• Exercise details:
From the entries below, extract every line that includes the word "pixels".

• Listed entries:
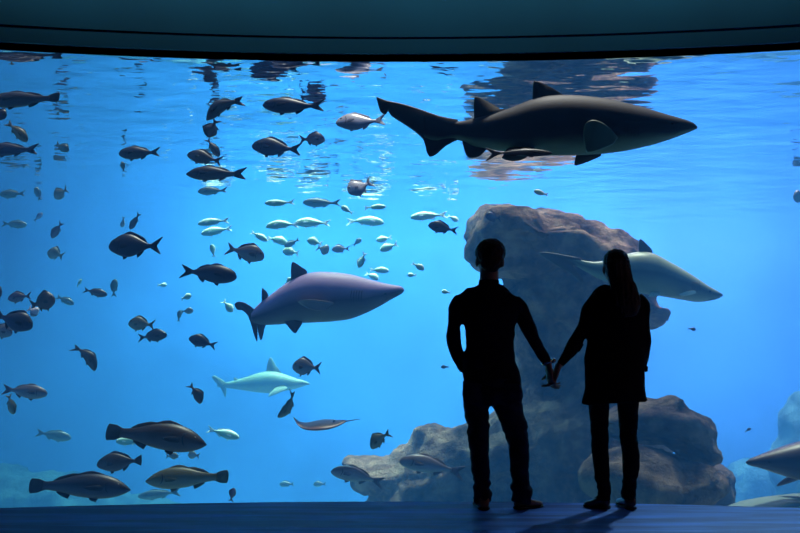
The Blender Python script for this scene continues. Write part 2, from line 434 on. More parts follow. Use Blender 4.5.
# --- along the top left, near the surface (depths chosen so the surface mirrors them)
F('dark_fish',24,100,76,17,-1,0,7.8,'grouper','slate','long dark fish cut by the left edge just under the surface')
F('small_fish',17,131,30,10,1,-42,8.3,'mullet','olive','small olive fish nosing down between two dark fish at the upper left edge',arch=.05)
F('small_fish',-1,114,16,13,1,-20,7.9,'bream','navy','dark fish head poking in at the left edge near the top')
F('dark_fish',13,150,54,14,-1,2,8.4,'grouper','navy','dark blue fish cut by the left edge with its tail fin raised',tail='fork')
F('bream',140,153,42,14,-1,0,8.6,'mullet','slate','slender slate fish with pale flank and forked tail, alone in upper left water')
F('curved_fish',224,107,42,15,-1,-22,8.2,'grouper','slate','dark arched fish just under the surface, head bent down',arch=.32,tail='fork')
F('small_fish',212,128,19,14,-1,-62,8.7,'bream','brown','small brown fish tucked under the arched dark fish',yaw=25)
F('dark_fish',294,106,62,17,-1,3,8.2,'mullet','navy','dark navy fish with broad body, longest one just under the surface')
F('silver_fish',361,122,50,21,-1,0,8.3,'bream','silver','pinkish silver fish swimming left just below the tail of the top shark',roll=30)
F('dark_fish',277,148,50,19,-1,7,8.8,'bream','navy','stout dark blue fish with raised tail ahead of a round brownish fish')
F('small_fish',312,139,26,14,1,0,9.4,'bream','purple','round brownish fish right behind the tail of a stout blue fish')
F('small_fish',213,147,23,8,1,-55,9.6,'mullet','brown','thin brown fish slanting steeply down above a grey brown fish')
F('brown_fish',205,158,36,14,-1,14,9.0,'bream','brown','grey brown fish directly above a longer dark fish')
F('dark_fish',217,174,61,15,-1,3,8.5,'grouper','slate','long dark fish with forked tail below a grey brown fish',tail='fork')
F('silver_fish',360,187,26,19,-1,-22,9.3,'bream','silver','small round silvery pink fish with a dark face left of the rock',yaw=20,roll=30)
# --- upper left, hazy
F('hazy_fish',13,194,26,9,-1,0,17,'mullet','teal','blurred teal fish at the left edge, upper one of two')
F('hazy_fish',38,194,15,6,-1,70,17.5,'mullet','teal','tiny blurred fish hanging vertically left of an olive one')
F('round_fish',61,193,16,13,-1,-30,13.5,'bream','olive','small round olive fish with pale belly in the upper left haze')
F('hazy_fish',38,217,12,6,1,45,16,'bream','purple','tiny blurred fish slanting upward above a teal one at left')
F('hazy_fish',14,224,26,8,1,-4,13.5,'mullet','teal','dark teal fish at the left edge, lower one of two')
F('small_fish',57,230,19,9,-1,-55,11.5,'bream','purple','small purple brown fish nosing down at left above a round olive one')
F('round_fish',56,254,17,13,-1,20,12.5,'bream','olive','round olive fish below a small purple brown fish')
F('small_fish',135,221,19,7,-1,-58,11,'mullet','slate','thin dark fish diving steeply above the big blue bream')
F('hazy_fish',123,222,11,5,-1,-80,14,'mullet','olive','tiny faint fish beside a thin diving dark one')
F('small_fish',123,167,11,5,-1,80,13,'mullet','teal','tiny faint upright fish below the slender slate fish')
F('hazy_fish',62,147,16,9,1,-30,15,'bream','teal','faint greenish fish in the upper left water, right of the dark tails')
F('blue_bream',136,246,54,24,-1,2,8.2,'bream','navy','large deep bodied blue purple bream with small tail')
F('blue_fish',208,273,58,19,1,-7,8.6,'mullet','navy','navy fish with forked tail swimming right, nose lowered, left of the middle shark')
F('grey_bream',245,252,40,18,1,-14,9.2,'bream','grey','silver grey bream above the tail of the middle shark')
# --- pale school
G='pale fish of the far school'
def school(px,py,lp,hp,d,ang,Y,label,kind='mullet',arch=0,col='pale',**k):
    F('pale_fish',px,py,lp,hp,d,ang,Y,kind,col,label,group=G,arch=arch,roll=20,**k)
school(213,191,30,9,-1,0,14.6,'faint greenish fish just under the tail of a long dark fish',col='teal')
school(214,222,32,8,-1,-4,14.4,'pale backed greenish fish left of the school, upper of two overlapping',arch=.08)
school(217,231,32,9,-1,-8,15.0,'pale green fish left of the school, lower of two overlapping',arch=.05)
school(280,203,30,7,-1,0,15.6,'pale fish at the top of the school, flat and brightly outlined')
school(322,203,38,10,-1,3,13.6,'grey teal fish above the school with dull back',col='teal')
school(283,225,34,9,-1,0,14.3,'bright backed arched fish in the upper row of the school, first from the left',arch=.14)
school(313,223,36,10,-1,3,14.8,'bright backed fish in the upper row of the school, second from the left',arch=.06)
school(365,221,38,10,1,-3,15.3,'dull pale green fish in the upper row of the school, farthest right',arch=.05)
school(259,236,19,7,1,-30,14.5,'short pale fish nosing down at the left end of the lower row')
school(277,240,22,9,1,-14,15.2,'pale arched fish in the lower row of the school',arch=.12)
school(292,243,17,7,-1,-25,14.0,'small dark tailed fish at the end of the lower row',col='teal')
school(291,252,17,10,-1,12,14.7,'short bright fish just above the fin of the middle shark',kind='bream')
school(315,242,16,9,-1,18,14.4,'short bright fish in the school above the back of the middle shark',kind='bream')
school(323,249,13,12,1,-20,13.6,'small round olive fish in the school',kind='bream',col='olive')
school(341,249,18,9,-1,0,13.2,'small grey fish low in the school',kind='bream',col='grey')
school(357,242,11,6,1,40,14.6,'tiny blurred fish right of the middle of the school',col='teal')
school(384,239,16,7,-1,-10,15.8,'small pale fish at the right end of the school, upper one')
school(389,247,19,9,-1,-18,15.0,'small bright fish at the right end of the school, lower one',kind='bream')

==

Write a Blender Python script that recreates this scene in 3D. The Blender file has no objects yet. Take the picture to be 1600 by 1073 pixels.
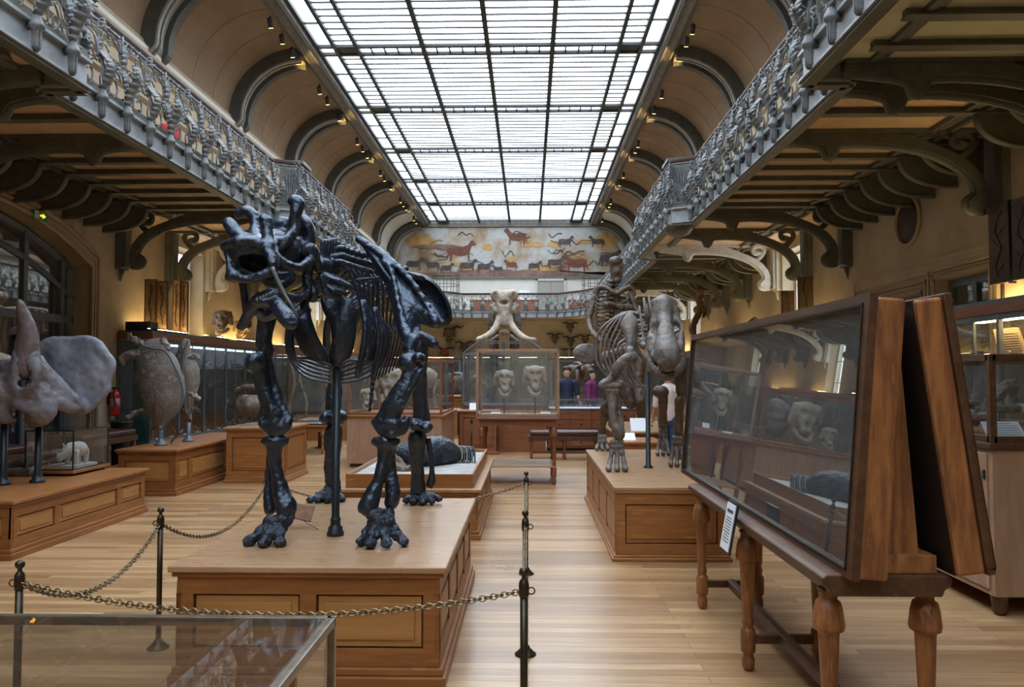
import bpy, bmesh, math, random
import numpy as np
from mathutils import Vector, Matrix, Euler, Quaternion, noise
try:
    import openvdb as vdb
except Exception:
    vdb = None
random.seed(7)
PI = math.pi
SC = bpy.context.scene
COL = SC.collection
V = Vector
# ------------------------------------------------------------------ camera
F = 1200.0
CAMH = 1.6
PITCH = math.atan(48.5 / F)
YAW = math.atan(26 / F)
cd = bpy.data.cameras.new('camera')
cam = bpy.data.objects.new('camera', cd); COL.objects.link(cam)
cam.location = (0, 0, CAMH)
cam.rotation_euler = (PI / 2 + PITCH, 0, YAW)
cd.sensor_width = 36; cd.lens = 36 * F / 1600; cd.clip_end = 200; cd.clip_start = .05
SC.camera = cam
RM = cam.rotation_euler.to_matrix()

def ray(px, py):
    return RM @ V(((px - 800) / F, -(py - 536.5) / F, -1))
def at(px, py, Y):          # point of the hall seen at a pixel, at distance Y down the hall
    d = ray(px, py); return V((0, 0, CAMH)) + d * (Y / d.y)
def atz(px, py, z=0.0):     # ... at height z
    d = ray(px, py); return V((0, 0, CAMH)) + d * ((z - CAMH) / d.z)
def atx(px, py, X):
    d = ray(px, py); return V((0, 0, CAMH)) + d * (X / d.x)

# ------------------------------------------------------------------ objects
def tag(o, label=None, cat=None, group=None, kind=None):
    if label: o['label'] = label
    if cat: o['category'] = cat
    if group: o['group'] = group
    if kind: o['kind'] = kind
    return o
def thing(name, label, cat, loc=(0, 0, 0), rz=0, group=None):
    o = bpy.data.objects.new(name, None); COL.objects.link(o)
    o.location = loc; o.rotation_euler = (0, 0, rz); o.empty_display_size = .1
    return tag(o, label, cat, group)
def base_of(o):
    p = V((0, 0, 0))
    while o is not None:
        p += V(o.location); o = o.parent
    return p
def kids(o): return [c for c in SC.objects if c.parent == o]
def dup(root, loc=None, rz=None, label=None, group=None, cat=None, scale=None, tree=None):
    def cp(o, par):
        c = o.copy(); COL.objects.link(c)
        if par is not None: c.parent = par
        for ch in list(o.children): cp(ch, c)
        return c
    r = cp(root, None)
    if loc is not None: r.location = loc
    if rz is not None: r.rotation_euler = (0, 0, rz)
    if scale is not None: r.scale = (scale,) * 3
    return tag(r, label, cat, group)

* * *

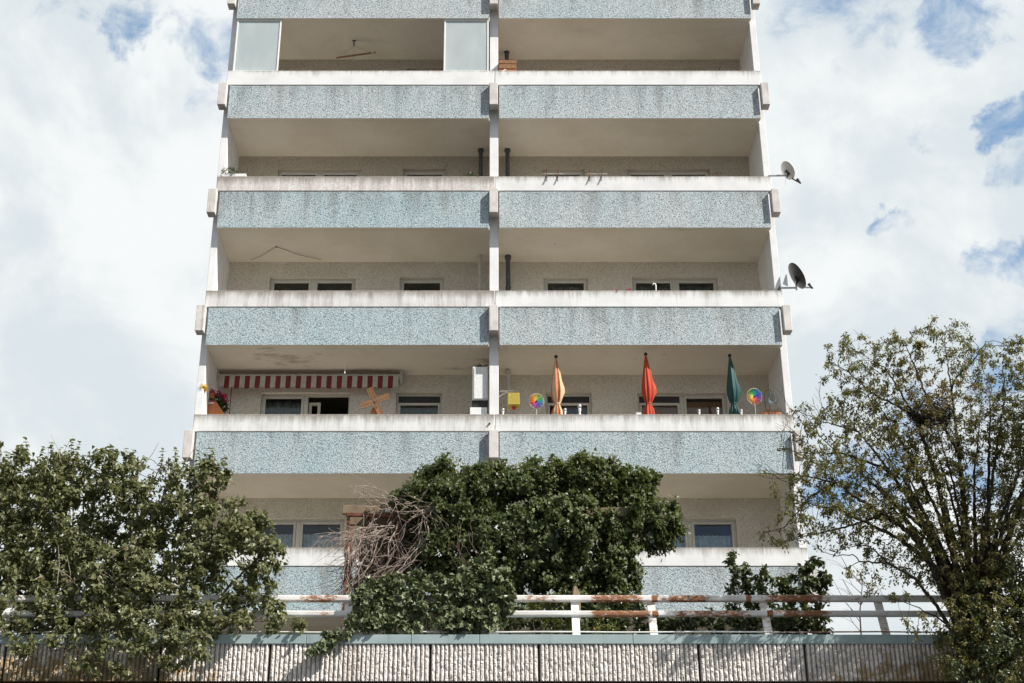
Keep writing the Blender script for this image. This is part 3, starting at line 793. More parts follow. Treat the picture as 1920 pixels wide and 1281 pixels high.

• Final result:
Write a Blender Python script that recreates this scene in 3D. The Blender file has no objects yet. Take the picture to be 1600 by 1073 pixels.
Keep writing the Blender script for this image. This is part 3, starting at line 793. More parts follow. Treat the picture as 1920 pixels wide and 1281 pixels high.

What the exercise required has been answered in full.